The Spiritual Landscape April 25, 2016 11:09
For the past couple of years, I've been trying to figure out how I can combine my interests in landscape and in magic/spirituality. Ever since I was a child, I've believed that spiritual energy underlies everything and that sometimes we can actually perceive it. I've wanted my art to be a help in revealing that hidden, spiritual aspect of our world.
The thing is that I haven't really known how to go about doing that. I thought that abstract art was a better genre for this task because it has a history of a concern with the relationship between art and spirituality or the spiritual since day one. And I do feel like I have captured some aspects of spiritual energy in my abstract art.
But I also very much enjoy landscape painting. Part of the reason why is because when I am out in real landscape, I feel a much stronger contact with that underlying spiritual force than when I am, for instance, in the house. It feels like there is so much more to perceive out there. And of course, there is a lot more life.
I just couldn't see, though, how I could combine the kind of love of pattern that is often a part of my abstract paintings with landscape painting.Abstract painting has allowed me to engage in a process I call "letting it arise," where I try to go with the flow of what I am painting, try to let whatever contact I have with the spirit world come out in imagery. This has been very satisfying for me and I think has produced some good art. But I didn't see how I could do this with landscape painting. I figured I would just keep landscape and abstraction separate and try to portray the spiritual aspect of landscape by employing things like mist or focusing on clouds or water, which seem sort of inherently spiritual. But it still felt like there was an inconvenient wall between my landscape painting and my abstract painting. What to do. I decided I would just let it lie and focus on technique for a year and hope it would sort itself out.
I didn't have to wait a year for that to start happening. One day I stopped at Montour Falls, a small waterfall nearby with a pool of water at the bottom, and took a bunch of reference photos. These would go towards learning how to paint water, since that's a landscape topic I really get into. A few months later I decided it was time to use those photos to paint a pool. So I began working on that, painting for the first time on a heavily gessoed canvas, a support I'd not used before.
That support turned out to be exactly what I had been looking for in terms of texture and just the feel. So I painted happily along.
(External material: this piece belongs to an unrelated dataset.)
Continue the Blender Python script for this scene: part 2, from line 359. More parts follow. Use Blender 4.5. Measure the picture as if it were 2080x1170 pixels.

I got all the rocks at the bottom of the pool painted--way more rocks than actually exist--and I liked how the colors were progressing. I had to redo the rocks because as is often a problem I have, I didn't give them enough contrast. But finally I had that part done and could go on to paint the water's surface.
Before I did that, I looked at what I had so far. I liked how it was coming. But honestly I could see nothing more in it than pleasantness. That might be enough for some people, but it's not enough for me in my own painting, especially when I have spent as long as I had spent already on that one. It's not that I believe a painting should involve suffering (and anyway, I'd already suffered painting all those rocks, lol). But I do think that for me, a painting has to be more than a nice bunch of colors and shapes. It has to reveal that hidden world as much as possible, and to do that, I have to reach deep into myself. If I just stay on the surface of myself and focus on technique, then those paintings feel like just work and they don't satisfy my soul. My soul starves with that, and for me, that is not art. That is just paint on a piece of fabric. I want more.
I thought about how I might indicate the spiritual or magical aspect of this image. I decided to incorporate some of the patterns that bubble up when I am painting abstractly. These things always pop up for me, often triggered by faint cues in the texture of the paint and the support itself. I feel like that texture is almost like the half-heard vowels of someone speaking from that other world. My job is to fill out those words as best I can.
With this painting of the rocks, I thought about the idea of traces of previous or even hidden knowledge, of other cultures, other people, maybe even other beings, who might have written on those rocks or embedded in them something important to them. I wanted that writing to be a blend of something done deliberately and something that occurred naturally through maybe fossils or wear on the rocks. I wanted the figures I put on the rocks to cause the viewer to wonder if they were naturally made or not. I started painting.
It took me a long time to put those symbols or marks on the rocks, and it was much more difficult than when I do an abstract painting. I need to work on letting the images arise in landscape painting the way I do with abstraction. I need to allow myself to open up and put these images onto a landscape painting, to show them as fitting into that landscape. This is a beginning.
I did a brief study of ripples on an unfinished painting and then put them on this one, and I was done.
I feel like I've taken a big step with this painting. Even though it was not a seamless incorporation, and even though I must work on allowing more images to bubble up during landscape painting, and even though I've still got lots of technique to learn, I feel like this painting is a distillation of what I have been trying to do all along. The incorporation of these patterns into my landscapes allows me to combine my interest in landscape with my interest in the supernatural. It allows me to portray those two things in unity instead of in two separate paintings. And it makes my painting uniquely mine, which is always good in art.
So even though the painting is not as good as I would like it to be, I am pleased with it. It is the signpost to a different path, one that I expect to be very productive and satisfying for me--and I hope for my viewers as well.